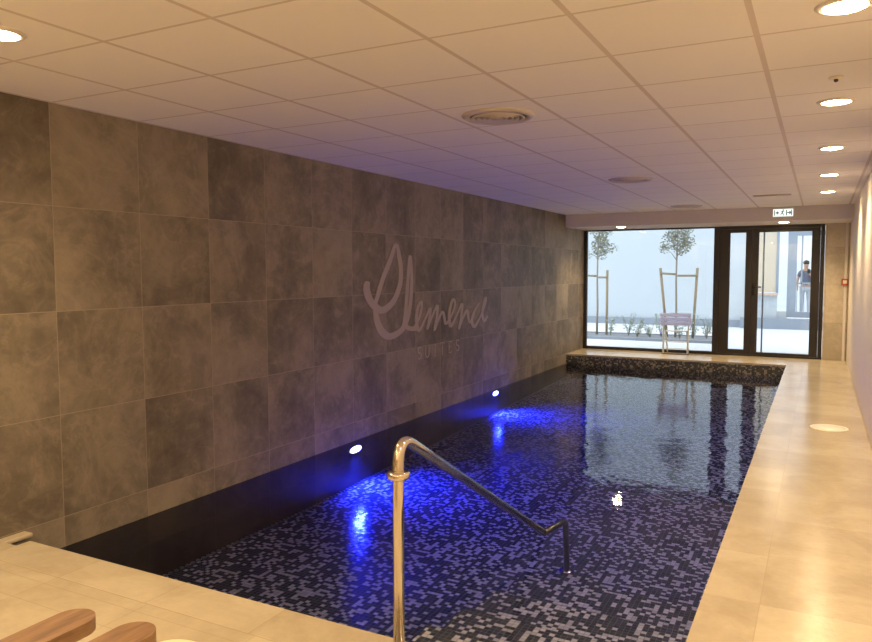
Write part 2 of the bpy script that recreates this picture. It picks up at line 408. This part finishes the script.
# wall uplighters added out of view to brighten the near ceiling
def uplighter(x, y, rz, lab):
    r = thing('added_uplighter', lab, 'added wall lamp', (x, y, 1.75), rz, 'added wall uplighters')
    obj('shade', lathe(bmesh.new(), [(.04, -.12), (.09, 0), (.094, 0), (.045, -.125)], 32, 'Z', (0, .11, 0)), M['ring'], r, True)
    obj('back_plate', BX(-.04, .04, 0, .03, -.14, -.02, bev=.004), M['ring'], r)
    obj('bulb', lathe(bmesh.new(), [(.02, -.09), (.04, -.05), (.03, -.02), (.004, -.01)], 20, 'Z', (0, .11, 0)), M['bulb'], r, True)
    L = bpy.data.lights.new('lamp_beam', 'SPOT'); L.energy = UPL; L.color = WARM; L.spot_size = math.radians(165); L.spot_blend = .8; L.shadow_soft_size = .05
    lo = bpy.data.objects.new('lamp_beam', L); lo.location = (0,.11,.01); lo.rotation_euler = (PI, 0, 0); link(lo, r)
UPL = 230
uplighter(-2.6, YB, 0, 'added unseen wall uplighter on the rear wall near the stone wall')
uplighter(-.7, YB, 0, 'added unseen wall uplighter on the rear wall near the walkway')
uplighter(XL, -.3, -PI/2, 'added unseen wall uplighter on the stone wall beside the photographer')
# soffit lamps
def soffit_lamp(x, lab):
    r = dup(d0, (x, 12.45, 2.175), 0, lab); r['group'] = 'bulkhead downlights'
    for c in r.children:
        if c.type == 'LIGHT': c.data = c.data.copy(); c.data.energy = 150
    return r
soffit_lamp(-3.0, 'warm round downlight in the bulkhead at the stone wall end')
soffit_lamp(-.52, 'warm round downlight in the bulkhead above the glass door')
for o in COL.objects:
    pass
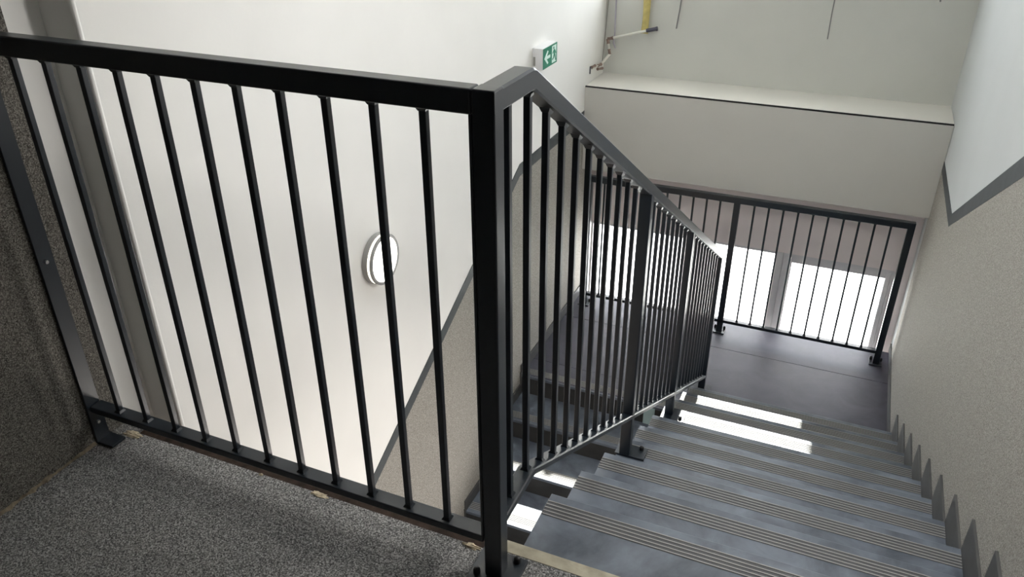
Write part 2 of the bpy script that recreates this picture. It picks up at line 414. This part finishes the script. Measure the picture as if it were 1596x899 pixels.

__What the task asks__.
Write out the whole listing exactly, and drop the pictures.

__Solution for this task__.
Write part 2 of the bpy script that recreates this picture. It picks up at line 408. This part finishes the script.
# wall uplighters added out of view to brighten the near ceiling
def uplighter(x, y, rz, lab):
    r = thing('added_uplighter', lab, 'added wall lamp', (x, y, 1.75), rz, 'added wall uplighters')
    obj('shade', lathe(bmesh.new(), [(.04, -.12), (.09, 0), (.094, 0), (.045, -.125)], 32, 'Z', (0, .11, 0)), M['ring'], r, True)
    obj('back_plate', BX(-.04, .04, 0, .03, -.14, -.02, bev=.004), M['ring'], r)
    obj('bulb', lathe(bmesh.new(), [(.02, -.09), (.04, -.05), (.03, -.02), (.004, -.01)], 20, 'Z', (0, .11, 0)), M['bulb'], r, True)
    L = bpy.data.lights.new('lamp_beam', 'SPOT'); L.energy = UPL; L.color = WARM; L.spot_size = math.radians(165); L.spot_blend = .8; L.shadow_soft_size = .05
    lo = bpy.data.objects.new('lamp_beam', L); lo.location = (0,.11,.01); lo.rotation_euler = (PI, 0, 0); link(lo, r)
UPL = 230
uplighter(-2.6, YB, 0, 'added unseen wall uplighter on the rear wall near the stone wall')
uplighter(-.7, YB, 0, 'added unseen wall uplighter on the rear wall near the walkway')
uplighter(XL, -.3, -PI/2, 'added unseen wall uplighter on the stone wall beside the photographer')
# soffit lamps
def soffit_lamp(x, lab):
    r = dup(d0, (x, 12.45, 2.175), 0, lab); r['group'] = 'bulkhead downlights'
    for c in r.children:
        if c.type == 'LIGHT': c.data = c.data.copy(); c.data.energy = 150
    return r
soffit_lamp(-3.0, 'warm round downlight in the bulkhead at the stone wall end')
soffit_lamp(-.52, 'warm round downlight in the bulkhead above the glass door')
for o in COL.objects:
    pass
Write part 2 of the bpy script that recreates this picture. It picks up at line 414. This part finishes the script. Measure the picture as if it were 1596x899 pixels.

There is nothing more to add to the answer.